Pop culture obsessives writing for the pop culture obsessed.
Pop culture obsessives writing for the pop culture obsessed.

Shady O'Grady's Rising Star

In-their-dreams rock stars love Guitar Hero because it simulates the rush of the arena tour while skipping all the hassles of building and managing a career. Rising Star takes the opposite approach: You have to earn every gig, replace every guitar string, and sweat through every demeaning day job on your slow rise to fame. Even rocking a crowd depends more on managing your fatigue and energy levels than, you know, rocking.

And that isn't necessarily bad. From building relationships with other bands to printing T-shirts, Rising Star gives you total control of the gruntwork, and if it had stopped at the balance sheets, it could have been an engrossing business game. Unfortunately, Rising Star packs in extra features that hurt more than they help. To get around town, you'll have to steer the band van through the dullest driving sim ever. The musicians can wear dozens of clothes or haircuts, but all of them look equally awful. And while the "trash your hotel room" function sounds hilarious, the hotel room must be childproofed, because every damn thing you throw refuses to break.


But what really sinks the game is its pace. You can grind through a couple of hours before earning your first gig, and your record deal will seem years away. Meanwhile, your daily chores become a numbing rut, your bandmates punish you with lame wisecracks and inscrutable personality problems, and like millions of wannabes before you, you get all the gripes but none of the glory.

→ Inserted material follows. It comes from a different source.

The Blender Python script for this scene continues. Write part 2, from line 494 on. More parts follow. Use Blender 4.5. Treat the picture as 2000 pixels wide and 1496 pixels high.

Beyond the game: The game comes with an exhaustive library of real-life equipment, and you get to weigh the "stage presence" bonus of a Schure mic versus an AKG wireless.

Worth playing for: Making up your band name and titling all your songs is incredibly fun. It's a shame Rising Star doesn't let you swap content, or support a simple online battle of the bands.

Frustration sets in when: What's the best way to simulate the mysterious creative process that leads to a hit song? A rhythm game? A metaphorical "fighting your demons" mini-game? Rising Star takes an even further-out tact: you have to play a tile-matching game, like that old card game Memory, and the more tiles you match, the better the song. Because nothing rocks harder than good short-term memory.

Final judgment: Rising Star fails the way a rock star should: under the weight of its own ambitions.